776.032 Immunity from criminal prosecution and civil action for justifiable use of force.—

(1) A person who uses force as permitted in s. 776.012, s. 776.013, or s. 776.031 is justified in using such force and is immune from criminal prosecution and civil action for the use of such force, unless the person against whom force was used is a law enforcement officer, as defined in s. 943.10(14), who was acting in the performance of his or her official duties and the officer identified himself or herself in accordance with any applicable law or the person using force knew or reasonably should have known that the person was a law enforcement officer. As used in this subsection, the term “criminal prosecution” includes arresting, detaining in custody, and charging or prosecuting the defendant.
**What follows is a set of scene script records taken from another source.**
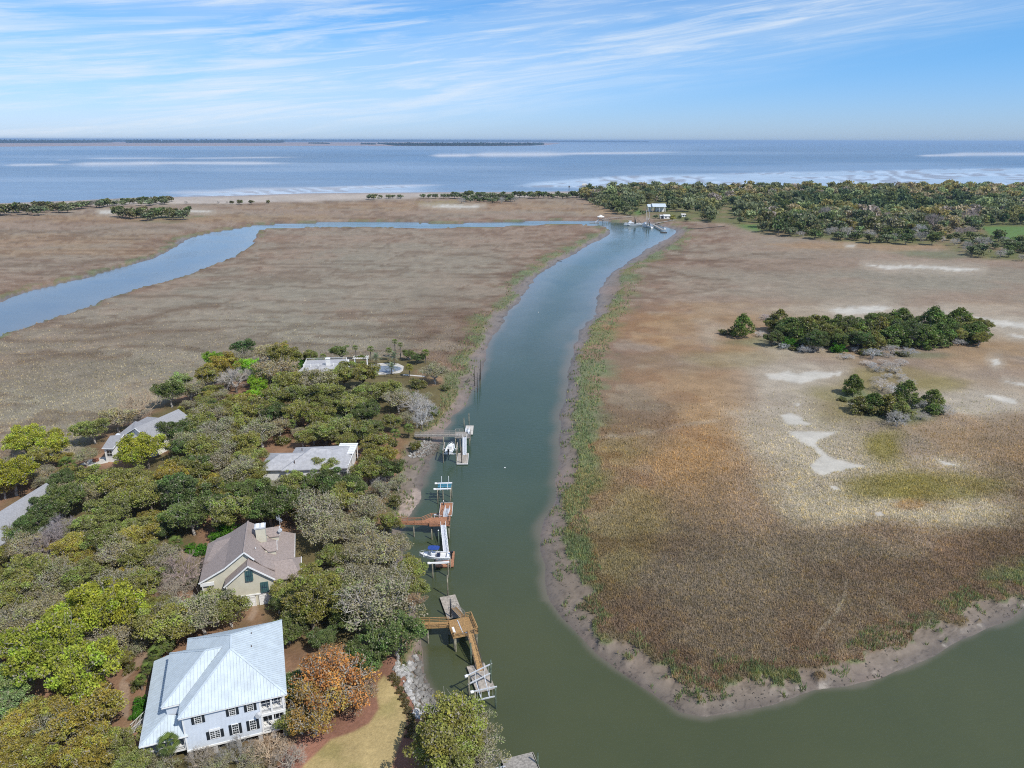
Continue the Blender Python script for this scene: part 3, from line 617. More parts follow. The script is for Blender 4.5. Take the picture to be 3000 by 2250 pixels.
def cards(rng, C, size, up=.35, asp=.8):
    """random quads at centres C"""
    n = len(C); nrm = rng.normal(size=(n, 3)); nrm[:, 2] = np.abs(nrm[:, 2])+up; nrm /= np.linalg.norm(nrm, axis=1)[:, None]
    r = rng.normal(size=(n, 3)); a_ = np.cross(nrm, r); a_ /= np.linalg.norm(a_, axis=1)[:, None]+1e-9; b_ = np.cross(nrm, a_)
    s = (size*(.6+.8*rng.random(n)))[:, None]; a_ = a_*s*.5; b_ = b_*s*.5*asp
    V = np.stack([C-a_-b_, C+a_-b_*.6, C+a_+b_, C-a_*.6+b_], 1).reshape(-1, 3)
    return V, np.arange(4*n).reshape(-1, 4)
def dome_clumps(rng, R, hz, n, lobes=8, zc=None, under=.25):
    """irregular canopy: clump centres on a lobed dome"""
    la = rng.random(lobes)*2*math.pi; lr = R*(.35+.30*rng.random(lobes)); lz = hz*(.1+.5*rng.random(lobes)); ls = R*(.30+.22*rng.random(lobes))
    out = []
    while len(out) < n:
        k = rng.integers(lobes+2)
        if k >= lobes: c = np.array([0, 0, hz*.35]); s = R*.5
        else: c = np.array([lr[k]*math.cos(la[k]), lr[k]*math.sin(la[k]), lz[k]]); s = ls[k]
        d = rng.normal(size=3); d /= np.linalg.norm(d)
        if d[2] < -under: continue
        out.append(c+d*np.array([s, s, s*hz/R*1.15])*(.8+.25*rng.random()))
    return np.array(out)
def crown_mesh(name, seed, R=5., hz=3.6, n=62, cr=.17, leaves=95, leaf=.30, base=3., lobes=9, flat=.7, fill=900, shape='dome'):
    rng = np.random.default_rng(seed); cl = []
    if shape == 'dome': C = dome_clumps(rng, R, hz, n, lobes)
    elif shape == 'cone':
        t_ = rng.random(n)**.8; an = rng.random(n)*2*math.pi; rr = R*(1.04-t_**2.3)*(.62+.45*rng.random(n))
        C = np.stack([rr*np.cos(an), rr*np.sin(an), hz*1.75*t_], 1)
    cs = R*cr*(.65+.7*rng.random(n)); pts = []
    for c, s in zip(C, cs):
        k = int(leaves*(s/(R*cr))**2); d = rng.normal(size=(k, 3)); d /= np.linalg.norm(d, axis=1)[:, None]
        pts.append(c+d*s*(.55+.5*rng.random((k, 1)))*np.array([1.15, 1.15, flat])); cl.append(np.full(k, rng.random()))
    f_ = rng.normal(size=(fill, 3)); f_ /= np.linalg.norm(f_, axis=1)[:, None]; rad = R*.72 if shape == 'dome' else R*.5
    zz = f_*np.array([rad, rad, hz*.62])*rng.random((fill, 1))**.4; zz[:, 2] = np.abs(zz[:, 2])*(1. if shape == 'dome' else 1.6)
    pts.append(zz); cl.append(rng.random(fill)); cl = np.concatenate(cl); P = np.concatenate(pts); P[:, 2] += base
    V, Fq = cards(rng, P, leaf); rnd = rng.random(len(Fq))
    # clump-level brightness so that the crown reads as separate sprays
    me = np_mesh(name, V, Fq, [LEAF], {'rnd': ('FLOAT', 'FACE', rnd), 'cl': ('FLOAT', 'FACE', cl)}); me['base'] = base
    return me, C+np.array([0, 0, base])
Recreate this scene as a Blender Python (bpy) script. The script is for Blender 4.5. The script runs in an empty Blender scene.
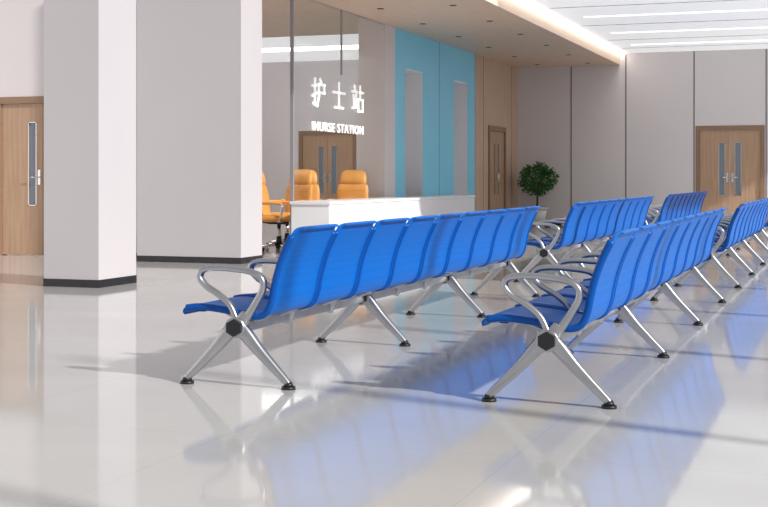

(2) A law enforcement agency may use standard procedures for investigating the use of force as described in subsection (1), but the agency may not arrest the person for using force unless it determines that there is probable cause that the force that was used was unlawful.

(3) The court shall award reasonable attorney’s fees, court costs, compensation for loss of income, and all expenses incurred by the defendant in defense of any civil action brought by a plaintiff if the court finds that the defendant is immune from prosecution as provided in subsection (1).

776.041 Use of force by aggressor. —The justification described in the preceding sections of this chapter is not available to a person who:

(1) Is attempting to commit, committing, or escaping after the commission of, a forcible felony; or

(2) Initially provokes the use of force against himself or herself, unless:

(a) Such force is so great that the person reasonably believes that he or she is in imminent danger of death or great bodily harm and that he or she has exhausted every reasonable means to escape such danger other than the use of force which is likely to cause death or great bodily harm to the assailant; or

(b) In good faith, the person withdraws from physical contact with the assailant and indicates clearly to the assailant that he or she desires to withdraw and terminate the use of force, but the assailant continues or resumes the use of force.

If you can see anything wrong with those standards, or any reason why the federal government should try to change them, please explain why in the comments.

UPDATE: House Democrats announced today that they are withdrawing the “Trayvon Amendment,” for the time being at least.